The plaintiff’s expert had worked exclusively for demolition companies as an estimator/project manager for 25 years. He testified that his opinion that the plaintiff had completed 15% of its contract was grounded in his experience as an estimator and his familiarity with the jobsite. He explained at trial his methodology. 

The plaintiff also produced the general contractor’s own project manager whose daily reports estimated that plaintiff had completed 16% of its work. The project manager had ceased employment with the general contractor after the project stopped. Although the defendants attacked the daily reports as inaccurate, at trial, the court found that the project manager credibly testified as to how he arrived at the percentage. 

The trial court found the lien claim valid and enforced it. Moreover, it assessed the defendants $80,188.26 in attorney fees, consisting of the legal fees that plaintiff had incurred from the date it notified the defendants that it had located the project manager and that he would appear at trial to authenticate his daily reports. The basis of the sanction was the court’s determination that the defendants should have known that their defenses had no basis under the statute once they knew that their own employee was going to appear for the plaintiff and authenticate his daily reports. 

Both of these cases involved needless expenditures of money on experts and attorneys that could have been avoided with the application of a little common sense. The defendants in the Site Enterprises matter should have folded their tents and negotiated a payoff once they learned that their former employee was going to substantiate the plaintiff’s claims.
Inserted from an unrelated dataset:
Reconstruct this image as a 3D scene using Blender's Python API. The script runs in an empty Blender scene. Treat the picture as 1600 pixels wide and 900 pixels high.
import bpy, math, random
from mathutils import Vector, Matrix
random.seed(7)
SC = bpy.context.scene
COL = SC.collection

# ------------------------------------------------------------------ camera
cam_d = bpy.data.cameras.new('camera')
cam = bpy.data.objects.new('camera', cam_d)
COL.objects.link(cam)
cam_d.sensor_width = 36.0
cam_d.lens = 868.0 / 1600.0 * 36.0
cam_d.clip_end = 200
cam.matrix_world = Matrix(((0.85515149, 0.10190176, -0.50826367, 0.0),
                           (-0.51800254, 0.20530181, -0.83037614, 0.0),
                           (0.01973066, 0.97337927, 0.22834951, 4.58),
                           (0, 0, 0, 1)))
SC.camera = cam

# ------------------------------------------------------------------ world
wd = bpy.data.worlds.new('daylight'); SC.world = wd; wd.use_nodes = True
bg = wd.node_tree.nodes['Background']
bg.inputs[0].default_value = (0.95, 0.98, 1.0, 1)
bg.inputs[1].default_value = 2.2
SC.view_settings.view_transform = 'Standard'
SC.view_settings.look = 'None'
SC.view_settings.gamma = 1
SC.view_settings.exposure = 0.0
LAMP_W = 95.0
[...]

Both of the parties in the Lakehills matter spent large amounts on legal fees for a complaint that now will have to be retried unless the parties settle. 

The opinion in Lakehills makes it clear that the plaintiff was a contentious litigant. The defendants in Site Enterprises clearly held onto their position long past its viability. Both chose not to compromise. Both are paying for that choice now. Sometimes a party has no choice but to continue litigating rather than settling; but the danger, as illustrated by these two cases, is that unanticipated, expensive results can occur.